Scene script records:

--- begin ---

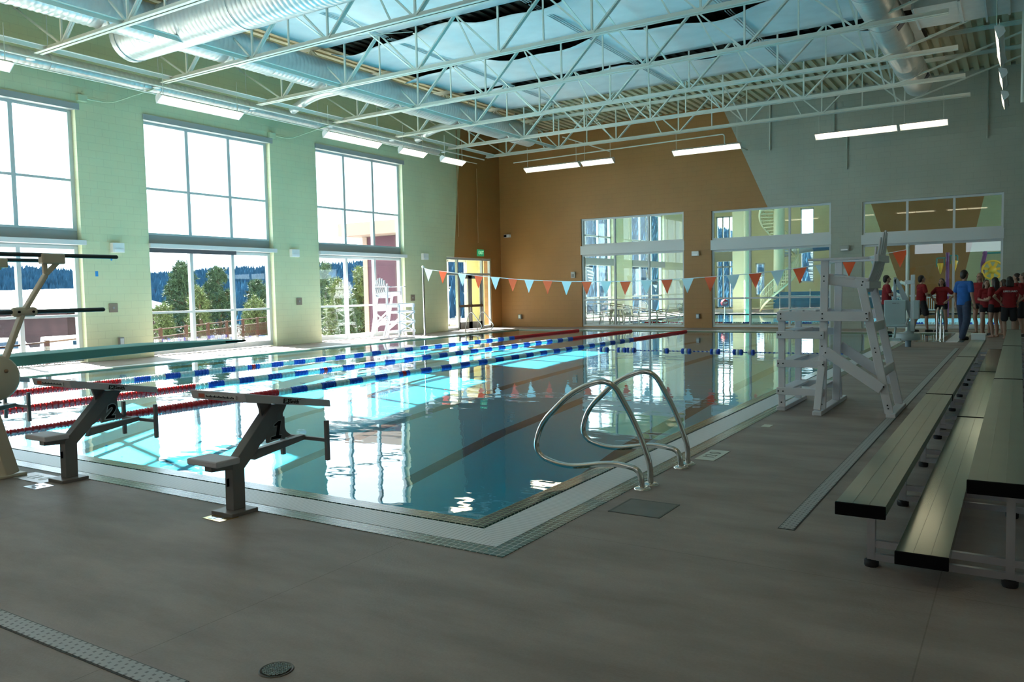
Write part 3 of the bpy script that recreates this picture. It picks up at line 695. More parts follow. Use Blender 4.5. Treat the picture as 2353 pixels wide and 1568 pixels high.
# ================================================================ starting blocks
# side profile in (y, z), centre plane x=0
def starting_block(number):
    e = empty('starting_block'); B = 3.92
    def pr(poly, x0, x1, mt, name, parent=None, bevel=.004):
        m = MB(); m.prism([(y-B, z) for y, z in poly], (x0, 0, 0), (0, 1, 0), (0, 0, 1), (x1-x0, 0, 0)); return m.build(name, mt, parent or e, bevel=bevel)
    m = MB(); m.bx(-.12, .12, -.12, .12, 0, .03); bp = m.build('base_plate', BLOCK_GREY, e, bevel=.005)
    pr([(3.875, .03), (3.985, .03), (3.99, .33), (4.11, .44), (4.40, .76), (4.28, .78), (3.95, .44), (3.88, .37)], -.045, .045, BLOCK_GREY, 'post')
    m = MB(); m.bx(-.003, .003, -.012, .012, -.03, .03); sl = m.build('slot', BLACK, e, Vector((-.0, 3.872-B, .24)))
    # gusset panel with scooped sides and a small triangular window
    pan = [(4.17, .81), (4.29, .80), (4.305, .735), (4.34, .77), (4.46, .765)]+[(4.41, .69), (4.415, .60), (4.44, .54), (4.49, .50)]+[(4.25, .475), (4.245, .53), (4.20, .49), (4.16, .47), (4.19, .60), (4.20, .68), (4.19, .75)]
    pr(pan, -.012, .012, BLOCK_GREY, 'side_panel', bevel=0)
    pr([(4.10, .37), (4.62, .445), (4.62, .485), (4.14, .45)], -.03, .03, BLOCK_GREY, 'front_arm')
    m = MB(); y0, z0, y1, z1 = 3.80-B, .935, 4.64-B, .785
    m.prism([(y0, z0), (y1, z1), (y1+.005, z1-.055), (y0+.02, z0-.068)], (-.31, 0, 0), (0, 1, 0), (0, 0, 1), (.62, 0, 0)); top = m.build('platform', BLOCK_TOP, e, bevel=.006)
    m = MB(); m.bx(-.17, .17, 3.645-B, 3.855-B, .405, .452); m.build('step', BLOCK_TOP, e, bevel=.010)
    pr([(3.70, .405), (3.70, .355), (3.90, .34), (3.92, .42)], -.04, .04, BLOCK_GREY, 'step_bracket')
    m = MB(); m.bar((-.26, 4.64-B, .455), (.26, 4.64-B, .455), .028, .028); m.bar((0, 4.58-B, .465), (0, 4.64-B, .455), .035, .035); cb = m.build('cross_bar', BLOCK_GREY, e)
    for q in (-1, 1):
        m = MB(); m.bar((q*.26, 4.64-B, .29), (q*.26, 4.64-B, .615), .032, .032); m.build('backstroke_bar', BLOCK_GREY, e, bevel=.003)
    ang = math.atan2(z1-z0, y1-y0); ux = Vector((0, math.cos(ang), math.sin(ang))); uz = Vector((0, -math.sin(ang), math.cos(ang)))
    def on_side(t, dz): return Vector((.3115, y0+t*math.cos(ang), z0+t*math.sin(ang)+dz))
    if number:
        DW = mat('digit_white', (.6, .6, .6), .5)
        if number == '1':
            one = [(-.058, -.066), (.040, -.066), (.046, -.045), (.022, -.042), (.044, .066), (.020, .066), (-.022, .044), (-.020, .030), (.008, .036), (-.010, -.042), (-.054, -.045)]
            for k, (mt, grow, dz) in enumerate(((DW, .005, 0), (BLACK, 0, .0018))):
                m = MB(); cx = sum(p[0] for p in one)/len(one); cy = sum(p[1] for p in one)/len(one)
                for gx, gy in ([(0, 0)] if not grow else [(grow, 0), (-grow, 0), (0, grow), (0, -grow), (grow, grow), (-grow, -grow)]):
                    m.prism([(y*1.05+gx+4.34-B, z*1.05+gy+.565) for y, z in one], (.0125+dz, 0, 0), (0, 1, 0), (0, 0, 1), (.001+.0001*gx*1000, 0, 0))
                ob = m.build('number', mt, e if k == 0 else ex); ex = ob
        else:
            ex = text('number', number, .18, DW, e, frame4((.0125, 4.335-B, .565), (0, 1, -.05), (0, .05, 1)), .001, .22, .014)
            text('number', number, .18, BLACK, ex, Matrix.Translation((0, 0, .0022)), .001, .22, .006)
        lg = text('maker_logo', 'Smith', .042, BLACK, e, frame4(on_side(.47, -.034), ux, uz), .001, 0, .001)
        m = MB(); m.bx(-.108, -.052, -.018, .020, -.001, .001); m.build('logo_block', BLACK, lg)
        text('logo_letters', 'SR', .036, VINYL_W, lg, Matrix.Translation((-.08, .0, .0015)), .0006)
        m = MB(); m.bx(-.052, .066, .018, .021, -.001, .001); m.build('logo_bar', BLACK, lg)
        st = MB(); st.bx(-.20, .22, y0-.004, y0+.004, z0-.052, z0-.022); sk = st.build('warning_sticker', mat('sticker_paper', (.5, .5, .52), .5), e)
        c = MB(); c.bx(-.20, -.13, y0-.006, y0, z0-.052, z0-.022); c.build('sticker_stripe', mat('sticker_orange', (.45, .07, .03), .5), sk)
        c = MB()
        for k in range(20):
            x = -.115+.016*k; c.bx(x, x+.009, y0-.006, y0, z0-.046, z0-.036+.006*(k % 3 == 0))
        c.build('sticker_text', BLACK, sk)
    return e
for n, x, lb in (('1', -4.99, 'starting block with black number 1, nearest the camera'), ('2', -7.27, 'starting block with black number 2'), ('', -9.60, 'starting block mostly hidden behind the diving board stand, its bars showing')):
    b = starting_block(n); b.location = (x, 3.92, 0); tag(b, lb, 'starting block', 'starting blocks at the near pool end')

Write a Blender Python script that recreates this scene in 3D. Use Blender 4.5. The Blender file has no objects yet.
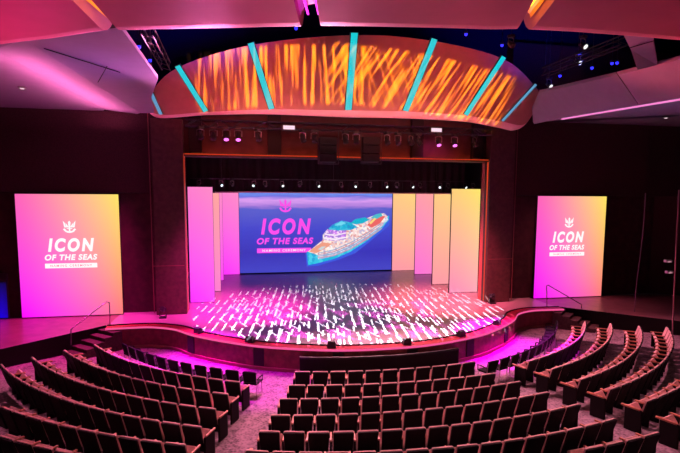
import bpy, bmesh, math, random
from mathutils import Vector, Matrix
random.seed(7)
S = bpy.context.scene
COL = S.collection
PI = math.pi
rad = math.radians

# ------------------------------------------------------------------ camera, world, exposure
YAW, PIT, ROLL = rad(11.2), rad(5.83), rad(0.25)
F, PX, PY = 500.0, 340.0, 250.0
CAM = Vector((-5.02, 0.0, 5.4))
_f = Vector((math.sin(YAW)*math.cos(PIT), math.cos(YAW)*math.cos(PIT), -math.sin(PIT)))
_r = Vector((math.cos(YAW), -math.sin(YAW), 0.0))
_u = _r.cross(_f)
_r2 = _r*math.cos(ROLL) + _u*math.sin(ROLL)
_u2 = -_r*math.sin(ROLL) + _u*math.cos(ROLL)
cd = bpy.data.cameras.new('camera')
cd.sensor_fit = 'HORIZONTAL'; cd.sensor_width = 36.0; cd.lens = 36.0*F/680.0
cd.shift_y = (PY-226.5)/680.0
cd.clip_start = 0.1; cd.clip_end = 200
cam = bpy.data.objects.new('camera', cd); COL.objects.link(cam)
M3 = Matrix((_r2, _u2, -_f)).transposed()
cam.matrix_world = Matrix.Translation(CAM) @ M3.to_4x4()
S.camera = cam
S.view_settings.view_transform = 'Standard'; S.view_settings.look = 'None'
S.view_settings.gamma = 1.0; S.view_settings.exposure = 0.0
S.view_settings.use_curve_mapping = False

w = bpy.data.worlds.new('world'); S.world = w; w.use_nodes = True
w.node_tree.nodes['Background'].inputs[0].default_value = (0.30, 0.10, 0.16, 1)
w.node_tree.nodes['Background'].inputs[1].default_value = 0.012

def ray(px, py):
    return _r2*((px-PX)/F) - _u2*((py-PY)/F) + _f
def unz(px, py, z=0.0):
    d = ray(px, py); return CAM + d*((z-CAM.z)/d.z)
def uny(px, py, y):
    d = ray(px, py); return CAM + d*((y-CAM.y)/d.y)
def unplane(px, py, p0, n):
    d = ray(px, py); return CAM + d*((p0-CAM).dot(n)/d.dot(n))
def proj(p):
    d = Vector(p)-CAM; z = d.dot(_f)
    return PX+F*d.dot(_r2)/z, PY-F*d.dot(_u2)/z, z

# ------------------------------------------------------------------ lights of the house rig
def srgb(c):
    return tuple(((v/12.92) if v <= 0.04045 else ((v+0.055)/1.055)**2.4) for v in c)
def aim(o, target):
    d = Vector(target)-o.location
    o.rotation_euler = d.to_track_quat('-Z', 'Y').to_euler()
def spot(name, loc, target, power, color, angle, blend=0.4, radius=0.15):
    l = bpy.data.lights.new(name, 'SPOT'); l.energy = power; l.color = color
    l.spot_size = rad(angle); l.spot_blend = blend; l.shadow_soft_size = radius
    o = bpy.data.objects.new(name, l); COL.objects.link(o); o.location = loc; aim(o, target)
    return o
def area(name, loc, target, power, color, sx, sy):
    l = bpy.data.lights.new(name, 'AREA'); l.energy = power; l.color = color
    l.shape = 'RECTANGLE'; l.size = sx; l.size_y = sy
    o = bpy.data.objects.new(name, l); COL.objects.link(o); o.location = loc; aim(o, target)
    return o

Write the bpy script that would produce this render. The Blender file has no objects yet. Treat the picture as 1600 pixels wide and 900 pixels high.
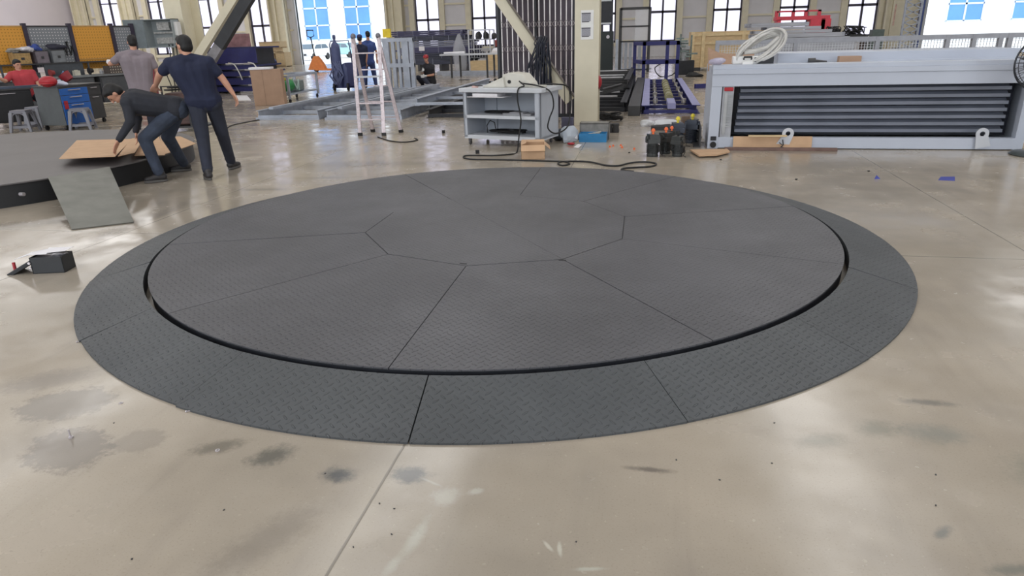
import bpy, math, random
import numpy as np
from mathutils import Vector, Matrix
random.seed(7)
C = bpy.context.scene.collection
SC = bpy.context.scene
PI = math.pi

# ---------------------------------------------------------------- camera
F = 1050.0; PITCH = .3567; ROLL = -.0291; YAW = math.radians(11.53); CAMH = 1.55
def _axes():
    fw = Vector((0, math.cos(PITCH), -math.sin(PITCH))); up = Vector((0, math.sin(PITCH), math.cos(PITCH))); rt = Vector((1, 0, 0))
    c, s = math.cos(ROLL), math.sin(ROLL)
    R, U = c*rt + s*up, -s*rt + c*up
    M = Matrix.Rotation(YAW, 3, 'Z')
    return M @ R, M @ U, M @ fw
RT, UP, FW = _axes()
O = Vector((0, 0, CAMH))
cam = bpy.data.cameras.new('camera'); camo = bpy.data.objects.new('camera', cam); C.objects.link(camo)
cam.sensor_width = 36; cam.lens = F*36/1600; cam.clip_end = 400
mw = Matrix((RT, UP, -FW)).transposed().to_4x4(); mw.translation = O
camo.matrix_world = mw
SC.camera = camo
# ---------------------------------------------------------------- view, world, lights
SC.view_settings.view_transform = 'Standard'; SC.view_settings.look = 'None'
SC.view_settings.gamma = 1; SC.view_settings.use_curve_mapping = False
SC.view_settings.exposure = 0.36
w = bpy.data.worlds.new('sky'); SC.world = w; w.use_nodes = True
bg = w.node_tree.nodes['Background']; bg.inputs[0].default_value = (.86, .93, 1, 1); bg.inputs[1].default_value = 2.4
SKYL = 1080
def skylight(x, y, sx, sy, power, col=(1, .99, .97)):
    l = bpy.data.lights.new('skylight', 'AREA'); l.shape = 'RECTANGLE'; l.size = sx; l.size_y = sy; l.energy = power; l.color = col
    o = bpy.data.objects.new('skylight', l); C.objects.link(o); o.location = (x, y, 11.6)
for sx_ in (-21, -7, 6, 19):
    skylight(sx_, 15, 3.0, 48, SKYL)
skylight(-38, 29, 4.0, 40, SKYL*2.0)  # unseen strip, placed and strengthened to brighten the left wall
for gx_ in (-32, -8, 16):           # unseen fill lamps added behind the camera to brighten surfaces facing it
    l = bpy.data.lights.new('added_fill', 'AREA'); l.shape = 'RECTANGLE'; l.size = 12; l.size_y = 7; l.energy = 420; l.color = (.95, .98, 1)
    o = bpy.data.objects.new('added_fill', l); C.objects.link(o); o.location = (gx_, -10.1, 4.5); o.rotation_euler = (math.radians(90), 0, 0)

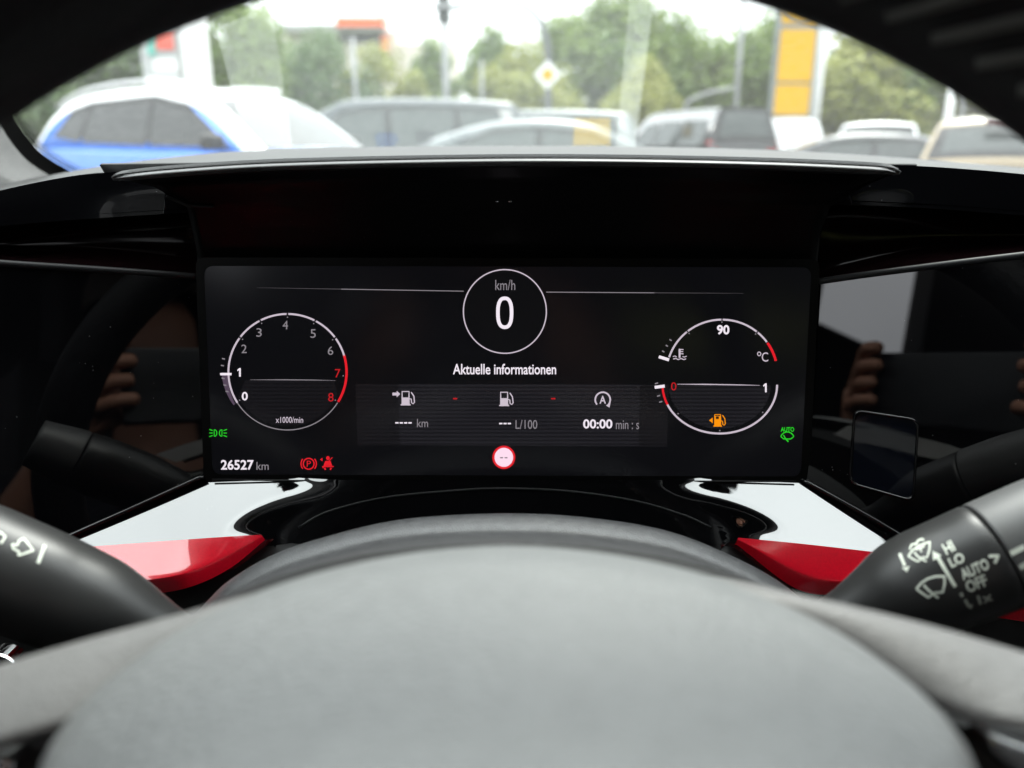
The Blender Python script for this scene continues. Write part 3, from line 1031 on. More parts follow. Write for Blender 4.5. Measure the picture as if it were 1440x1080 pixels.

--- end ---

Look through the entries above; copy each line where the string "follow" appears.

ANSWER FOR THE TASK:
Write part 3 of the bpy script that recreates this picture. It picks up at line 695. More parts follow. Use Blender 4.5. Treat the picture as 2353 pixels wide and 1568 pixels high.
The Blender Python script for this scene continues. Write part 3, from line 1031 on. More parts follow. Write for Blender 4.5. Measure the picture as if it were 1440x1080 pixels.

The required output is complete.